Scene modeling code data:
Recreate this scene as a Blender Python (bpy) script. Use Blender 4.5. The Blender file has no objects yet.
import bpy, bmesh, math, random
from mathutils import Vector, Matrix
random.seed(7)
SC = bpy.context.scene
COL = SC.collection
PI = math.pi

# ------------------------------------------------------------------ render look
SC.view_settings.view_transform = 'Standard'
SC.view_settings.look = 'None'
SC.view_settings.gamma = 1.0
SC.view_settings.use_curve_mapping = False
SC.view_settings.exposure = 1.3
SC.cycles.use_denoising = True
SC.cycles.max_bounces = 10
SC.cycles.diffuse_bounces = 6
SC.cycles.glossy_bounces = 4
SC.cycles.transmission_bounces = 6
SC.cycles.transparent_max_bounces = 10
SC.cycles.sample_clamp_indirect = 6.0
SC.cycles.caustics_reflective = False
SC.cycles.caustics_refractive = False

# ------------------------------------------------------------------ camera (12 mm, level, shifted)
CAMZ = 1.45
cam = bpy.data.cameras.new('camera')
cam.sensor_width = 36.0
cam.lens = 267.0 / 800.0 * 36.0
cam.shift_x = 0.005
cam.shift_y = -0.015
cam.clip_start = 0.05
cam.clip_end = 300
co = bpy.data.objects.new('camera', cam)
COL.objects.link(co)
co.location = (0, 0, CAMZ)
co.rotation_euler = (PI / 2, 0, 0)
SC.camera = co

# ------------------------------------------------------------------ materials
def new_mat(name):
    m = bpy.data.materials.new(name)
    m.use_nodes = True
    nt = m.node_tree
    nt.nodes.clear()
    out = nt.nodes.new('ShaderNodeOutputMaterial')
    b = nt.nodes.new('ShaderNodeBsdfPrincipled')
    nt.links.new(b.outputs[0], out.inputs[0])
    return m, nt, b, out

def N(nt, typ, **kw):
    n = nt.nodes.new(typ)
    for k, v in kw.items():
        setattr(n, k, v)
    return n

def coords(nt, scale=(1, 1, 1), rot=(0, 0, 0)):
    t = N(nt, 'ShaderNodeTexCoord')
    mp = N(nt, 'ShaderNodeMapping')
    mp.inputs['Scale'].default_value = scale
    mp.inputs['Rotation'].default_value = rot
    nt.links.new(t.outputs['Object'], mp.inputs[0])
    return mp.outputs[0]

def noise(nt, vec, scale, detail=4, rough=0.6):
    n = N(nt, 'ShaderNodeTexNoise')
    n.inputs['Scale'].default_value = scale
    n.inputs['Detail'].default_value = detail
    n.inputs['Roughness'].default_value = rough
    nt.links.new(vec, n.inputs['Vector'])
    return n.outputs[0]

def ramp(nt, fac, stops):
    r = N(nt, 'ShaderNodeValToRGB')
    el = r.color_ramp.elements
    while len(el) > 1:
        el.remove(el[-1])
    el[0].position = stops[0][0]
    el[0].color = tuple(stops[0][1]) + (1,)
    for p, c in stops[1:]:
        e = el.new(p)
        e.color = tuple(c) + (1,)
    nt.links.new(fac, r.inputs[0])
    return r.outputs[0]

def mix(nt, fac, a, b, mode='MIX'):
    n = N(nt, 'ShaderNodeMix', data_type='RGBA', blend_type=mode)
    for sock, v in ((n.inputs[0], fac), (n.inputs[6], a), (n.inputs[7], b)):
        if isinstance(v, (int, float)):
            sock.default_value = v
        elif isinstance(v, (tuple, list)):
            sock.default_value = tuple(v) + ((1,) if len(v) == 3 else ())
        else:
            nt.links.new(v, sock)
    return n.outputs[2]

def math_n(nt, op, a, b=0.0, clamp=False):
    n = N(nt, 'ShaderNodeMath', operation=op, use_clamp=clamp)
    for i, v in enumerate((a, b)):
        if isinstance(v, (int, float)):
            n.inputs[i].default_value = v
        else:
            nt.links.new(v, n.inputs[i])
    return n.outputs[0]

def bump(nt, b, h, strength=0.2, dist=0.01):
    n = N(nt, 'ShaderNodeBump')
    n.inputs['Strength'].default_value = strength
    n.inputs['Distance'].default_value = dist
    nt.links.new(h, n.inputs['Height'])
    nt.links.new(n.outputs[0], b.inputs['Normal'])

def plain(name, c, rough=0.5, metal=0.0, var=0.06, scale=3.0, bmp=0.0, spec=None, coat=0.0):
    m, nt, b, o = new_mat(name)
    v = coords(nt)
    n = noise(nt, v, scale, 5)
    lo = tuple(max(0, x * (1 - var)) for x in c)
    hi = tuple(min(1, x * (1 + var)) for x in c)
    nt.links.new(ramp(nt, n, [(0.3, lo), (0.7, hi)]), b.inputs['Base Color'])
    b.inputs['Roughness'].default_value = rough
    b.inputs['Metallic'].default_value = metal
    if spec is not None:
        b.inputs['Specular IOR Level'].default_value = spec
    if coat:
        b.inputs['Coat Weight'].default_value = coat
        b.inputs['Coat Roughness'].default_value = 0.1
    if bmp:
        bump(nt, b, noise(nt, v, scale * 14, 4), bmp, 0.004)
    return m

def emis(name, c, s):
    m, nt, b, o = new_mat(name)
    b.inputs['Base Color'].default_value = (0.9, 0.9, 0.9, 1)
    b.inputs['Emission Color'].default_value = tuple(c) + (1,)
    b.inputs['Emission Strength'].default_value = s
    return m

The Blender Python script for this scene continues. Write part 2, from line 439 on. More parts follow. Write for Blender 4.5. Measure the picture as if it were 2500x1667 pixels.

**Goal of the exercise:** Reproduce the whole listing word for word.

**Solution for this task:**
Recreate this scene as a Blender Python (bpy) script. Use Blender 4.5. The Blender file has no objects yet.
import bpy, bmesh, math, random
from mathutils import Vector, Matrix
random.seed(7)
SC = bpy.context.scene
COL = SC.collection
PI = math.pi

# ------------------------------------------------------------------ render look
SC.view_settings.view_transform = 'Standard'
SC.view_settings.look = 'None'
SC.view_settings.gamma = 1.0
SC.view_settings.use_curve_mapping = False
SC.view_settings.exposure = 1.3
SC.cycles.use_denoising = True
SC.cycles.max_bounces = 10
SC.cycles.diffuse_bounces = 6
SC.cycles.glossy_bounces = 4
SC.cycles.transmission_bounces = 6
SC.cycles.transparent_max_bounces = 10
SC.cycles.sample_clamp_indirect = 6.0
SC.cycles.caustics_reflective = False
SC.cycles.caustics_refractive = False

# ------------------------------------------------------------------ camera (12 mm, level, shifted)
CAMZ = 1.45
cam = bpy.data.cameras.new('camera')
cam.sensor_width = 36.0
cam.lens = 267.0 / 800.0 * 36.0
cam.shift_x = 0.005
cam.shift_y = -0.015
cam.clip_start = 0.05
cam.clip_end = 300
co = bpy.data.objects.new('camera', cam)
COL.objects.link(co)
co.location = (0, 0, CAMZ)
co.rotation_euler = (PI / 2, 0, 0)
SC.camera = co

# ------------------------------------------------------------------ materials
def new_mat(name):
    m = bpy.data.materials.new(name)
    m.use_nodes = True
    nt = m.node_tree
    nt.nodes.clear()
    out = nt.nodes.new('ShaderNodeOutputMaterial')
    b = nt.nodes.new('ShaderNodeBsdfPrincipled')
    nt.links.new(b.outputs[0], out.inputs[0])
    return m, nt, b, out

def N(nt, typ, **kw):
    n = nt.nodes.new(typ)
    for k, v in kw.items():
        setattr(n, k, v)
    return n

def coords(nt, scale=(1, 1, 1), rot=(0, 0, 0)):
    t = N(nt, 'ShaderNodeTexCoord')
    mp = N(nt, 'ShaderNodeMapping')
    mp.inputs['Scale'].default_value = scale
    mp.inputs['Rotation'].default_value = rot
    nt.links.new(t.outputs['Object'], mp.inputs[0])
    return mp.outputs[0]

def noise(nt, vec, scale, detail=4, rough=0.6):
    n = N(nt, 'ShaderNodeTexNoise')
    n.inputs['Scale'].default_value = scale
    n.inputs['Detail'].default_value = detail
    n.inputs['Roughness'].default_value = rough
    nt.links.new(vec, n.inputs['Vector'])
    return n.outputs[0]

def ramp(nt, fac, stops):
    r = N(nt, 'ShaderNodeValToRGB')
    el = r.color_ramp.elements
    while len(el) > 1:
        el.remove(el[-1])
    el[0].position = stops[0][0]
    el[0].color = tuple(stops[0][1]) + (1,)
    for p, c in stops[1:]:
        e = el.new(p)
        e.color = tuple(c) + (1,)
    nt.links.new(fac, r.inputs[0])
    return r.outputs[0]

def mix(nt, fac, a, b, mode='MIX'):
    n = N(nt, 'ShaderNodeMix', data_type='RGBA', blend_type=mode)
    for sock, v in ((n.inputs[0], fac), (n.inputs[6], a), (n.inputs[7], b)):
        if isinstance(v, (int, float)):
            sock.default_value = v
        elif isinstance(v, (tuple, list)):
            sock.default_value = tuple(v) + ((1,) if len(v) == 3 else ())
        else:
            nt.links.new(v, sock)
    return n.outputs[2]

def math_n(nt, op, a, b=0.0, clamp=False):
    n = N(nt, 'ShaderNodeMath', operation=op, use_clamp=clamp)
    for i, v in enumerate((a, b)):
        if isinstance(v, (int, float)):
            n.inputs[i].default_value = v
        else:
            nt.links.new(v, n.inputs[i])
    return n.outputs[0]

def bump(nt, b, h, strength=0.2, dist=0.01):
    n = N(nt, 'ShaderNodeBump')
    n.inputs['Strength'].default_value = strength
    n.inputs['Distance'].default_value = dist
    nt.links.new(h, n.inputs['Height'])
    nt.links.new(n.outputs[0], b.inputs['Normal'])

def plain(name, c, rough=0.5, metal=0.0, var=0.06, scale=3.0, bmp=0.0, spec=None, coat=0.0):
    m, nt, b, o = new_mat(name)
    v = coords(nt)
    n = noise(nt, v, scale, 5)
    lo = tuple(max(0, x * (1 - var)) for x in c)
    hi = tuple(min(1, x * (1 + var)) for x in c)
    nt.links.new(ramp(nt, n, [(0.3, lo), (0.7, hi)]), b.inputs['Base Color'])
    b.inputs['Roughness'].default_value = rough
    b.inputs['Metallic'].default_value = metal
    if spec is not None:
        b.inputs['Specular IOR Level'].default_value = spec
    if coat:
        b.inputs['Coat Weight'].default_value = coat
        b.inputs['Coat Roughness'].default_value = 0.1
    if bmp:
        bump(nt, b, noise(nt, v, scale * 14, 4), bmp, 0.004)
    return m

def emis(name, c, s):
    m, nt, b, o = new_mat(name)
    b.inputs['Base Color'].default_value = (0.9, 0.9, 0.9, 1)
    b.inputs['Emission Color'].default_value = tuple(c) + (1,)
    b.inputs['Emission Strength'].default_value = s
    return m

The Blender Python script for this scene continues. Write part 2, from line 439 on. More parts follow. Write for Blender 4.5. Measure the picture as if it were 2500x1667 pixels.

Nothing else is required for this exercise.